The controllable costs are the costs that can be managed and changed in the short-term horizon based on business requirements and needs. Examples of such costs include advertisement, direct material, donations, compensation, etc.

Controllable Costs Examples

Controllable Costs

#1 - Cost of Advertising or Marketing

The cost of marketing and advertising are the costs that the business bears to market its product to the outside world. Such costs comprise public relations costs, which tend to vary with the size of the business.

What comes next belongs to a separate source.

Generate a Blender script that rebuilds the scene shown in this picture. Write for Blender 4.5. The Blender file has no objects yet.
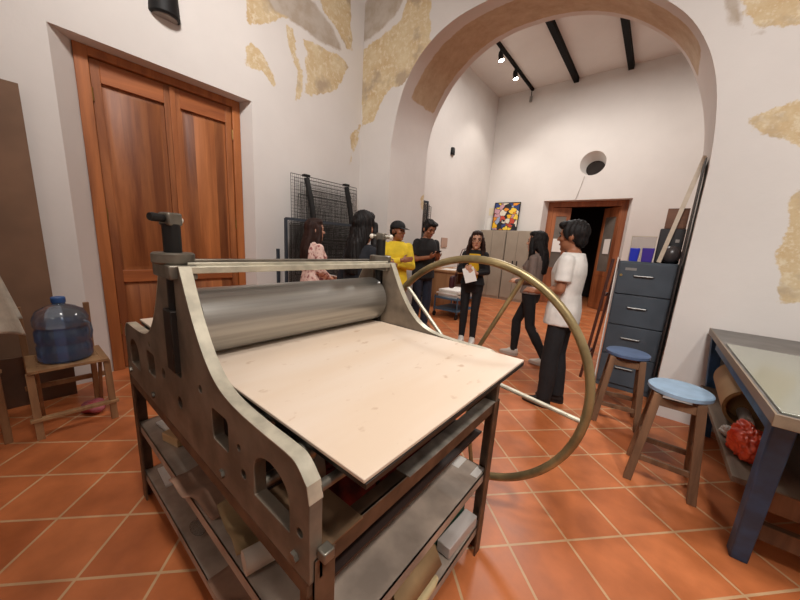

#2 - Cost of Direct Material

The cost of direct materials is the cost that the business must bear in procuring raw materials. The raw materials are the building blocks of the business as they are the input for the finished products that come out from the production process.

#3 - Cost of Donations

At times each business unit is prescribed to perform corporate social responsibility-related activities within the business. Such goals are passed onto the top management with the prescribed budgets on costs. Therefore, the business may donate such amounts to incorporate social activities, and the proportion they are distributed is generally controlled.

#4 - Compensation of Employees

The management generally hires individuals as employees to meet up a job. Therefore, management can hire more or fewer people to get the job done. Hence such costs are an example of controllable costs as such costs can be controlled by either revising their salaries or removing them from the job.

#5 - Supplies Required for Offices

The supplies are generally procured from the vendor market to meet the daily usage for the business requirements of the offices. Hence such costs are generally regarded as controllable, and the management has the power to establish budgets for such supplies and reduce them at the most reasonable time.

#6 - Costs of Training

Each year management allocates a budget that focuses on the training of its employees, wherein the magnitude of such costs can be controlled per the organization's goals. The business that hires employees for a specific job may require them to be trained for that specific job. Therefore, such costs are born as training costs.

Factors

The factors that always ensure that the costs are controllable are as follows: –

  1. Management with High Efficacy and Efficiency: The management has to be proactive and make quick strategies on cost management and allocation once they disclose information on the financial statements.
  2. Strategic and Effective Monitoring of Costs: The financial statements are generally regarded as the financial terms of the business scorecard. They are not raw numbers, so the segregation of costs as presented by the statements should be studied and monitored. Effective bifurcation of costs in terms of controllable and uncontrollable should be done. This allows the costs to be more controllable and monitored effectively, wherein the management could perform comparisons on such segregations on either a monthly or yearly basis.
  3. Incentive Packages: The management is generally paid in accordance with the profitability they achieve. Therefore, the management is provided with incentives to curb and account for the controllable costs, and they are also penalized if such costs are not handled properly. Based on the expense report as presented in the financial statements, such incentives are chalked out.